▸ **Supplied entries**
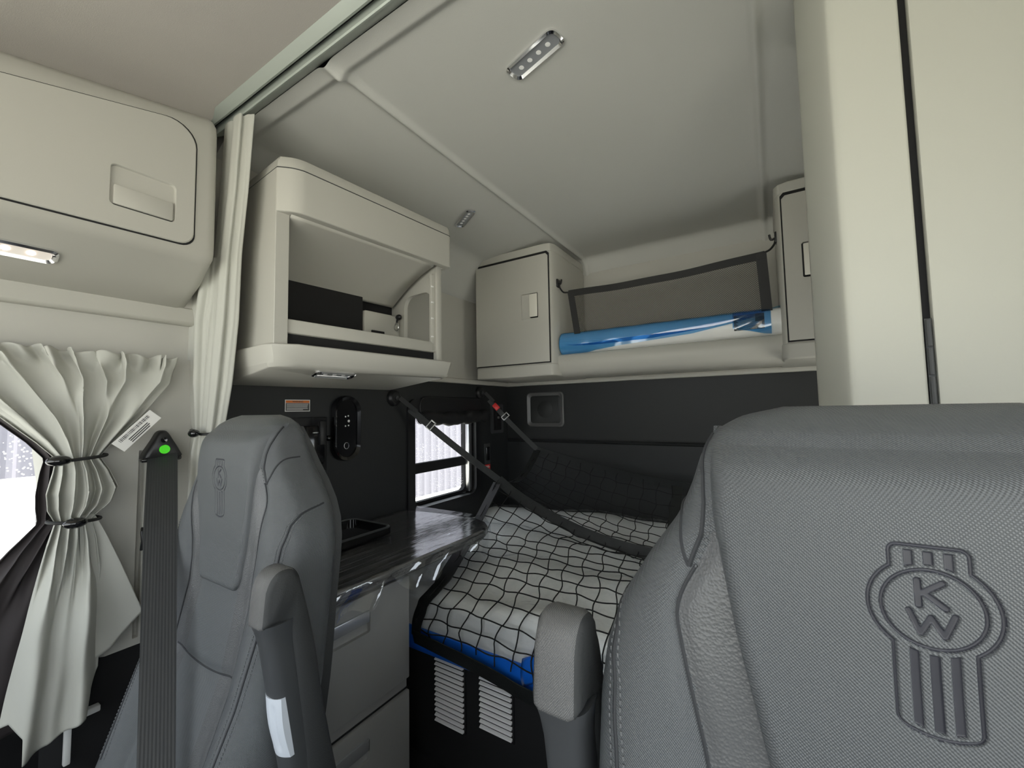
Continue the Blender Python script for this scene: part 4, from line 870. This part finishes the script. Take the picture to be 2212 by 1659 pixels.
    def armprof(e): return [(-.034+e, .008-e), (-.026+e, .026-e), (-.008, .037-e), (.014, .035-e), (.030-e, .018-e), (.038-e, -.01), (.052-e, -.065), (.066-e, -.13), (.080-e, -.22), (.098-e, -.31), (.118-e, -.42), (.09, -.45+e), (.052+e, -.43), (.040+e, -.30), (.024+e, -.17), (.010+e, -.075), (-.006+e, -.057+e), (-.036+e, -.058+e), (-.038+e, -.04)]
    def aloop(e, x): return [(x, a+dy-lean*b, b+za-.037) for a, b, *_ in [tuple(q) for q in smooth_path([(a, b, 0) for a, b in armprof(e)+[armprof(e)[0]]], 4)[:-1]]]
    xa, xb = (x0, x1)
    sgn = 1 if xb > xa else -1
    ga = G().loft([aloop(.010, xa), aloop(.003, xa+sgn*.005), aloop(0, xa+sgn*.012), aloop(0, xb-sgn*.012), aloop(.003, xb-sgn*.005), aloop(.010, xb)])
    for fi, f_ in enumerate(ga.f):
        if len(f_) == 4:
            c = np.mean([ga.v[i] for i in f_], axis=0)
            if c[2] > za-.10 and abs(c[0]-(xa+xb)/2) < .0215 and c[1]-L0.y*0-dy < .02: ga.mi[fi] = 1
    ao = obj('armrest', mv(ga), ['arm_side', 'arm_pad'], t, angle=50, label='armrest folded upright')
    def sleeve(z0, z1, r0, lip):
        rg = []
        for q in np.linspace(0, 1, 20):
            z = z0+(z1-z0)*q; e = lip*math.exp(-((q)/.05)**2); rx = .0255+e; ry = .027+e; yc_ = dy-.002+(za-.11-z)*.17-lean*(z-za)
            rg.append([((xa+xb)/2+rx*math.copysign(abs(math.cos(a))**.7, math.cos(a)), yc_+ry*math.copysign(abs(math.sin(a))**.7, math.sin(a)), z) for a in np.linspace(0, 2*PI, 28, endpoint=False)])
        return G().loft(rg)
    so = obj('sleeve', mv(sleeve(za-.090, za-.50, 0, .006)), 'sleeve', ao, angle=60)
    if side.get('lever'):
        rg = []
        for q in np.linspace(0, 1, 40):
            z = za-.222-.108*q; yc_ = dy-.031+(za-.11-z)*.17-.004*math.sin(PI*q)
            rg.append([((xa+xb)/2+w_*.0245, yc_+.010*w_*w_+d_+(.003*math.exp(-((abs(w_)-.42)/.17)**2)*float(sst(.06, .2, np.array(q))*sst(.94, .8, np.array(q))) if d_ == 0 else 0), z) for w_, d_ in [(w, 0) for w in np.linspace(-1, 1, 33)]+[(1, .03), (-1, .03)]])
        obj('lever', mv(G().loft(rg)), 'lever', ao, angle=50, label='silver white release lever')
    return t
make_seat('cab_seat', 'near grey vinyl seat with large embossed emblem, before the tall cabinet', (.087, .402, 0), dict(s=-1, z=1.077, dy=.038, u=.268), 'cab seats')
make_seat('cab_seat', 'far grey vinyl seat with silver armrest lever, beside the side window', (-1.09, .458, 0), dict(s=1, z=1.025, dy=-.03, lever=True), 'cab seats')

# ------------------------------------------------------------------ outside
M['siding'] = mat('corrugated_siding', (.26, .25, .285), .6)
M['groundm'] = mat('bright_concrete_yard', (.78, .76, .68), .9, var=(.6, .8))
M['trailer'] = mat('white_trailer_skin', (.8, .8, .8), .4)
pts = []; yv = -14.0
while yv < 26:
    pts += [(-9.0, yv), (-9.0, yv+.16), (-8.96, yv+.20), (-8.96, yv+.26)]; yv += .30
g = G().loft([[(a, b, z) for a, b in pts] for z in (-1.25, 6.5)], caps=False, closed=False)
bo = obj('building_exterior', g, 'siding', smooth=False); tag(bo, 'pale corrugated building wall seen through the windows', 'building'); bo['kind'] = 'structure'
struct('ground_exterior', G().rbox((-60, -40, -1.3), (40, 60, -1.2), 0), 'groundm', smooth=False)
t = thing('parked_trailer', 'white trailer parked outside the side window', 'trailer', (-5.6, 0, -1.2))
obj('body', G().rbox((-6.4, -6, -.55), (-5.0, 2.6, .72), .04), 'trailer', t); obj('skirt', G().rbox((-6.3, -5.8, -1.0), (-5.1, 2.4, -.55), .02), 'grey_plastic', t)
for k in range(16): obj('rib', G().rbox((-5.0, -5.7+k*.52, -.5), (-4.975, -5.62+k*.52, .68), .006), 'trailer', t)
for yv in (-4.2, 1.2): obj('wheel', G().lathe([(.0, -.12), (.22, -.12), (.25, -.10), (.25, .10), (.22, .12), (0, .12)], 24, Matrix.Translation((-5.25, yv, -.95)) @ Matrix.Rotation(PI/2, 4, 'Y')), 'soft_black', t)

# ------------------------------------------------------------------ light
w = bpy.data.worlds.new('sky'); S.world = w; w.use_nodes = True; nt = w.node_tree; bg = nt.nodes['Background']
bg.inputs[0].default_value = (.88, .95, 1.0, 1); bg.inputs[1].default_value = 2.7
sun = bpy.data.lights.new('sun', 'SUN'); sun.energy = 11; sun.angle = .01; sun.color = (1, .96, .88)
so = bpy.data.objects.new('sun', sun); COL.objects.link(so)
d = Vector((-.10, -.42, -.88)); so.rotation_euler = d.to_track_quat('-Z', 'Y').to_euler()
vs = S.view_settings; vs.view_transform = 'Standard'; vs.look = 'None'; vs.gamma = 1; vs.exposure = .3; vs.use_curve_mapping = False
S.cycles.diffuse_bounces = 6; S.cycles.max_bounces = 16; S.cycles.transparent_max_bounces = 16
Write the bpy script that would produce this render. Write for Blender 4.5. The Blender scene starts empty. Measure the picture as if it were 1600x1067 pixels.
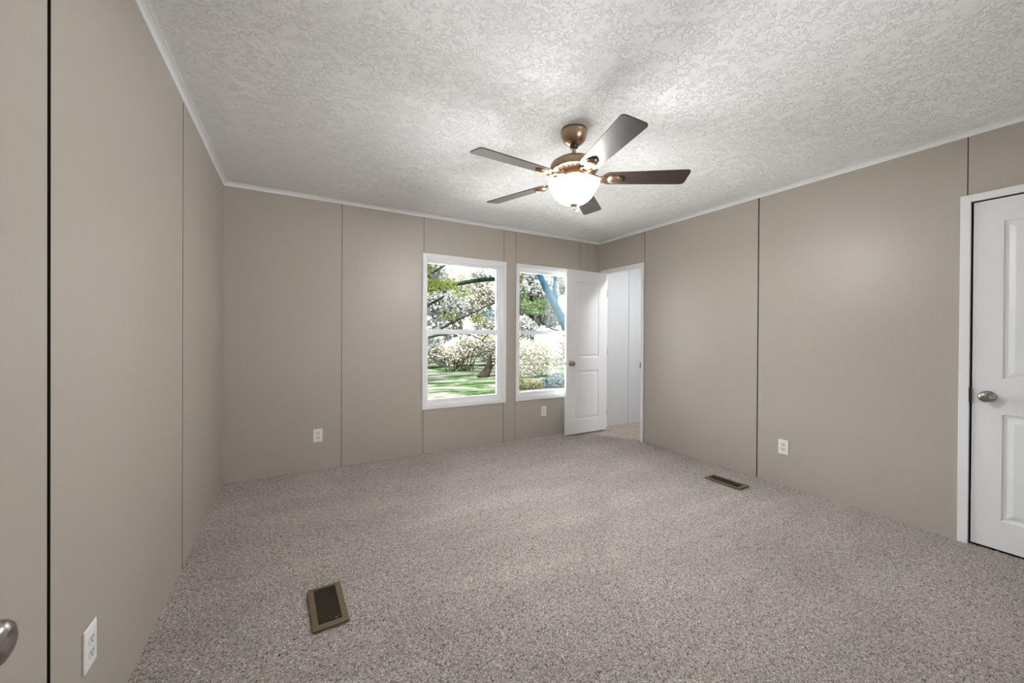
import bpy, bmesh, math, random
import numpy as np
from mathutils import Vector, Matrix

PI = math.pi
S = bpy.context.scene
COL = S.collection
random.seed(7)

# ------------------------------------------------------------------ camera
def make_camera():
    yaw, pitch, roll = 0.514807, -0.0041226, 0.0057627
    f_px, cy, h = 599.5486, 525.4, 1.22263
    F = Vector((math.sin(yaw) * math.cos(pitch), math.cos(yaw) * math.cos(pitch), math.sin(pitch)))
    R = Vector((math.cos(yaw), -math.sin(yaw), 0))
    U = R.cross(F)
    c, s = math.cos(roll), math.sin(roll)
    R2, U2 = c * R + s * U, -s * R + c * U
    m = Matrix(((R2.x, U2.x, -F.x, 0), (R2.y, U2.y, -F.y, 0), (R2.z, U2.z, -F.z, h), (0, 0, 0, 1)))
    cd = bpy.data.cameras.new('camera')
    cd.sensor_width = 36.0
    cd.lens = f_px / 1600 * 36
    cd.shift_y = (cy - 533.5) / 1600
    cd.clip_start = 0.02
    cd.clip_end = 300
    co = bpy.data.objects.new('camera', cd)
    COL.objects.link(co)
    co.matrix_world = m
    S.camera = co
make_camera()

# ------------------------------------------------------------------ world, sun, area lights, exposure
S.view_settings.view_transform = 'Standard'
S.view_settings.look = 'None'
S.view_settings.gamma = 1.0
S.view_settings.use_curve_mapping = False
S.view_settings.exposure = 0.26
S.cycles.use_denoising = True
S.cycles.max_bounces = 12
S.cycles.diffuse_bounces = 8
S.cycles.sample_clamp_indirect = 20.0

w = bpy.data.worlds.new('World')
S.world = w
w.use_nodes = True
bg = w.node_tree.nodes['Background']
bg.inputs['Color'].default_value = (0.94, 0.97, 1.0, 1)
bg.inputs['Strength'].default_value = 12.0

def lamp(name, kind, loc, energy, color=(1, 1, 1), rot=(0, 0, 0), **kw):
    d = bpy.data.lights.new(name, kind)
    d.energy = energy
    d.color = color
    for k, v in kw.items():
        setattr(d, k, v)
    o = bpy.data.objects.new(name, d)
    COL.objects.link(o)
    o.location = loc
    o.rotation_euler = rot
    return o

lamp('sun', 'SUN', (0, -10, 20), 62.0, (1.0, 0.985, 0.96), (math.radians(27), 0, math.radians(-20)), angle=0.03)
# soft fill added behind the camera, standing in for light from the entry side
lamp('entry_fill', 'AREA', (1.15, -0.88, 1.05), 7.0, (0.96, 0.98, 1.0), (math.radians(90), 0, 0),
     shape='RECTANGLE', size=3.2, size_y=1.9)
# second unseen fill, added to brighten the far left corner
e = lamp('corner_fill', 'AREA', (1.95, -0.86, 1.35), 8.0, (0.98, 0.99, 1.0), shape='RECTANGLE', size=0.7, size_y=0.9, spread=math.radians(80))
e.rotation_euler = (Vector((-0.6, 3.5, 2.3)) - e.location).to_track_quat('-Z', 'Z').to_euler()
# ceiling light of the hall beyond the open door
lamp('hall_light', 'AREA', (3.86, 2.72, 2.36), 21, (0.98, 0.99, 1.0), (0, 0, 0), shape='DISK', size=0.16)

# ------------------------------------------------------------------ materials
def new_mat(name):
    m = bpy.data.materials.new(name)
    m.use_nodes = True
    nt = m.node_tree
    return m, nt, nt.nodes['Principled BSDF']

def N(nt, t, **inp):
    n = nt.nodes.new(t)
    for k, v in inp.items():
        n.inputs[k].default_value = v
    return n

def ramp(nt, fac, stops, interp='LINEAR'):
    r = nt.nodes.new('ShaderNodeValToRGB')
    r.color_ramp.interpolation = interp
    el = r.color_ramp.elements
    while len(el) < len(stops):
        el.new(0.5)
    for e, (p, c) in zip(el, stops):
        e.position = p
        e.color = c if len(c) == 4 else (*c, 1)
    nt.links.new(fac, r.inputs['Fac'])
    return r

def coords(nt, scale=(1, 1, 1)):
    tc = nt.nodes.new('ShaderNodeTexCoord')
    mp = nt.nodes.new('ShaderNodeMapping')
    mp.inputs['Scale'].default_value = scale
    nt.links.new(tc.outputs['Object'], mp.inputs['Vector'])
    return mp.outputs['Vector']

def plain(name, col, rough=0.5, metal=0.0, spec=0.5, grain=0.0, gscale=60.0, stretch=(1, 1, 1), k=0.012):
    m, nt, p = new_mat(name)
    p.inputs['Roughness'].default_value = rough
    p.inputs['Metallic'].default_value = metal
    p.inputs['Specular IOR Level'].default_value = spec
    v = coords(nt, stretch)
    n = N(nt, 'ShaderNodeTexNoise', Scale=gscale, Detail=3.0)
    nt.links.new(v, n.inputs['Vector'])
    r = ramp(nt, n.outputs['Fac'], [(0.3, [c * (1 - k) for c in col]), (0.7, [min(1, c * (1 + k)) for c in col])])
    nt.links.new(r.outputs['Color'], p.inputs['Base Color'])
    if grain:
        b = N(nt, 'ShaderNodeBump', Strength=grain, Distance=0.001)
        nt.links.new(n.outputs['Fac'], b.inputs['Height'])
        nt.links.new(b.outputs['Normal'], p.inputs['Normal'])
    return m

M = {}
M['wall'] = plain('wall_paint', (0.43, 0.385, 0.340), 0.39, spec=0.5, grain=0.12, gscale=30, stretch=(5, 5, 0.35), k=0.02)
M['gap'] = plain('dark_gap', (0.022, 0.017, 0.012), 0.9, spec=0.1)
M['white'] = plain('white_trim', (0.80, 0.80, 0.80), 0.38, spec=0.4)
M['door'] = plain('white_door_paint', (0.78, 0.785, 0.79), 0.36, spec=0.45, grain=0.05, gscale=30, stretch=(5, 5, 0.6))
M['vinyl'] = plain('white_window_vinyl', (0.84, 0.85, 0.87), 0.35)
M['hall_wall'] = plain('hall_white_wall', (0.58, 0.585, 0.59), 0.5, spec=0.3)
M['nickel'] = plain('satin_nickel', (0.37, 0.35, 0.33), 0.22, 1.0, gscale=200)
M['dark_metal'] = plain('dark_strike_metal', (0.03, 0.03, 0.03), 0.5, 0.6)
M['bronze'] = plain('antique_bronze', (0.42, 0.30, 0.205), 0.32, 1.0, gscale=40, stretch=(1, 1, 30))
M['dark_bronze'] = plain('dark_bronze', (0.12, 0.085, 0.06), 0.4, 0.9)
M['outlet'] = plain('outlet_plastic', (0.83, 0.83, 0.81), 0.32)
M['outlet_face'] = plain('outlet_receptacle', (0.72, 0.72, 0.72), 0.3)
M['slot'] = plain('outlet_slot', (0.05, 0.05, 0.05), 0.7)
M['register'] = plain('register_brown', (0.17, 0.128, 0.075), 0.30, 0.3, gscale=80)
M['duct_shade_color'] = plain('duct_shade_color', (0.012, 0.009, 0.007), 0.9, spec=0.1)
M['louver'] = plain('register_louver', (0.06, 0.046, 0.028), 0.4, 0.35)
M['siding'] = plain('outer_siding', (0.7, 0.7, 0.7), 0.7)

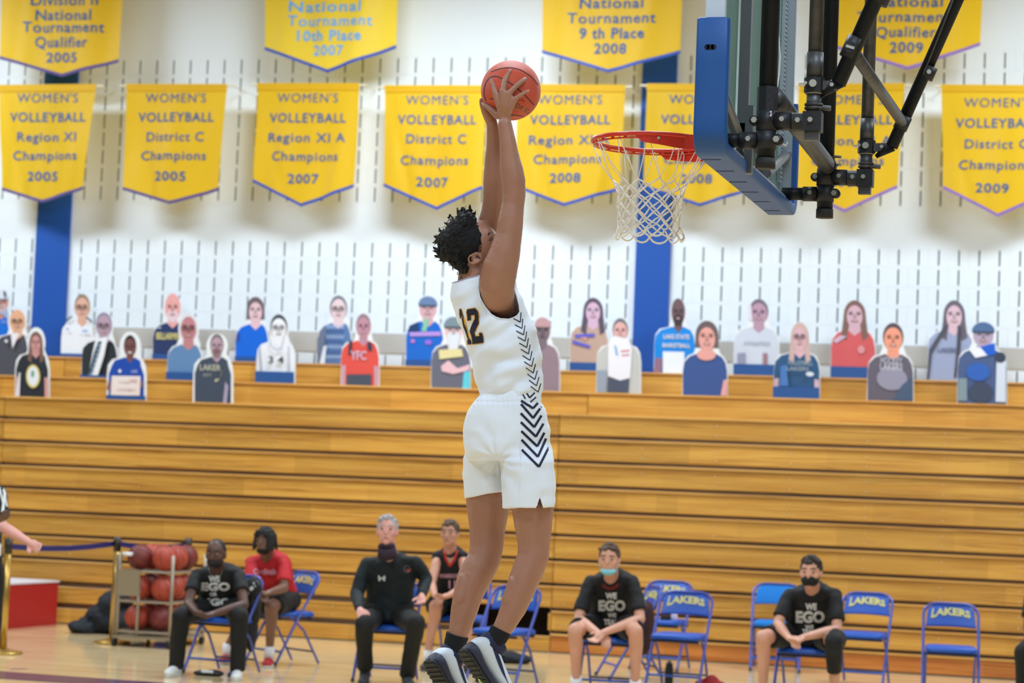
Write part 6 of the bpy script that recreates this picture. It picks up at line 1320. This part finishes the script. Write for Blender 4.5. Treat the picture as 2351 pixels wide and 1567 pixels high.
# player with light blue mask
r_, bo, to, tr, hd = figure('person with a light blue mask under the chin, black tee and bare knees', dict(head=(1399, 1283, 17.72), shL=(1356, 1331, 17.95), shR=(1452, 1329, 17.95), elL=(1328, 1420, 17.82), elR=(1470, 1420, 17.82), wrL=(1378, 1456, 17.52), wrR=(1384, 1452, 17.42), haL=(1400, 1482, 17.40), haR=(1362, 1474, 17.36), hip=(1402, 1462, 18.25), knL=(1320, 1446, 17.62), knR=(1459, 1448, 17.62), anL=(1323, 1565, 17.80), anR=(1458, 1572, 17.80), toL=(1315, 1590, 17.5), toR=(1462, 1595, 17.5)), 'fair', M_tee, M_trk, M_hbr, 'short', 3, -4, .80, 'short', M_shg, (M_maskc, 'chin'), False, 1.04, 1.02, True)
bv = bvh_of(to)
for s_, x, y, w, h in (('WE', 1403, 1368, 26, 13), ('EGO', 1405, 1391, 62, 22), ('WE', 1405, 1412, 20, 9), ('TEAM', 1404, 1428, 36, 12)): pixtext(bv, s_, x, y, w, h, M_wht, to, .005, .05)
decal(bv, strip([(1384, 1342), (1392, 1349), (1402, 1351), (1412, 1348), (1420, 1340)], 6), 'red_undershirt_collar', mat('dark_red_collar', (120, 30, 34), .8), to, .004)
# player with black mask
r_, bo, to, tr, hd = figure('person with a black mask and one long black knee sleeve, hands clasped', dict(head=(1862, 1313, 17.85), shL=(1814, 1361, 18.05), shR=(1917, 1359, 18.05), elL=(1786, 1432, 17.92), elR=(1922, 1444, 17.92), wrL=(1810, 1462, 17.60), wrR=(1845, 1462, 17.60), haL=(1828, 1474, 17.52), haR=(1822, 1474, 17.52), hip=(1852, 1478, 18.3), knL=(1752, 1462, 17.75), knR=(1914, 1472, 17.72), anL=(1752, 1580, 17.9), anR=(1916, 1588, 17.9), toL=(1745, 1605, 17.6), toR=(1920, 1610, 17.6)), 'fair', M_tee, M_trk, M_hdk, 'short', -4, -3, .78, 'short', M_shg, (M_maskb, 'full'), False, 1.06, 1.04, True)
kn, an = P(1914, 1472, 17.72), P(1916, 1588, 17.9); part(MB().chain([(kn + V(0, .12, .01), .086), (kn, .070), (kn.lerp(an, .25), .068)]).cyl(kn.lerp(an, .1), kn.lerp(an, .58), .069, .056, 18), 'knee_sleeve', M_tee, tr, True)
bv = bvh_of(to)
for s_, x, y, w, h in (('WE', 1862, 1393, 26, 14), ('EGO', 1860, 1417, 66, 24), ('WE', 1858, 1439, 20, 8), ('TEAM', 1858, 1449, 32, 9)): pixtext(bv, s_, x, y, w, h, M_wht, to, .005, .05)
# knee at the lower right corner belongs to one more seated person
figure('person in black of whom only a knee shows at the lower right corner', dict(head=(2420, 1300, 18.0), shL=(2372, 1353, 18.15), shR=(2470, 1355, 18.15), elL=(2360, 1440, 18.0), elR=(2490, 1440, 18.0), wrL=(2385, 1462, 17.7), wrR=(2430, 1462, 17.7), haL=(2402, 1470, 17.6), haR=(2410, 1470, 17.6), hip=(2420, 1480, 18.45), knL=(2352, 1496, 17.85), knR=(2478, 1492, 17.85), anL=(2352, 1600, 17.95), anR=(2480, 1606, 17.95), toL=(2350, 1625, 17.6), toR=(2482, 1630, 17.6)), 'brown', M_tee, M_trk, M_hbk, 'short')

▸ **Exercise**
Looking above, find the stretch of lines that opens with the one holding "Write the bpy" and closes with the one holding "S.cycles.sample_clamp_indirect = 20.0". Copy it exactly, pictures excluded.

▸ **Exercise result**
Write the bpy script that would produce this render. Write for Blender 4.5. The Blender scene starts empty. Measure the picture as if it were 1600x1067 pixels.
import bpy, bmesh, math, random
import numpy as np
from mathutils import Vector, Matrix

PI = math.pi
S = bpy.context.scene
COL = S.collection
random.seed(7)

# ------------------------------------------------------------------ camera
def make_camera():
    yaw, pitch, roll = 0.514807, -0.0041226, 0.0057627
    f_px, cy, h = 599.5486, 525.4, 1.22263
    F = Vector((math.sin(yaw) * math.cos(pitch), math.cos(yaw) * math.cos(pitch), math.sin(pitch)))
    R = Vector((math.cos(yaw), -math.sin(yaw), 0))
    U = R.cross(F)
    c, s = math.cos(roll), math.sin(roll)
    R2, U2 = c * R + s * U, -s * R + c * U
    m = Matrix(((R2.x, U2.x, -F.x, 0), (R2.y, U2.y, -F.y, 0), (R2.z, U2.z, -F.z, h), (0, 0, 0, 1)))
    cd = bpy.data.cameras.new('camera')
    cd.sensor_width = 36.0
    cd.lens = f_px / 1600 * 36
    cd.shift_y = (cy - 533.5) / 1600
    cd.clip_start = 0.02
    cd.clip_end = 300
    co = bpy.data.objects.new('camera', cd)
    COL.objects.link(co)
    co.matrix_world = m
    S.camera = co
make_camera()

# ------------------------------------------------------------------ world, sun, area lights, exposure
S.view_settings.view_transform = 'Standard'
S.view_settings.look = 'None'
S.view_settings.gamma = 1.0
S.view_settings.use_curve_mapping = False
S.view_settings.exposure = 0.26
S.cycles.use_denoising = True
S.cycles.max_bounces = 12
S.cycles.diffuse_bounces = 8
S.cycles.sample_clamp_indirect = 20.0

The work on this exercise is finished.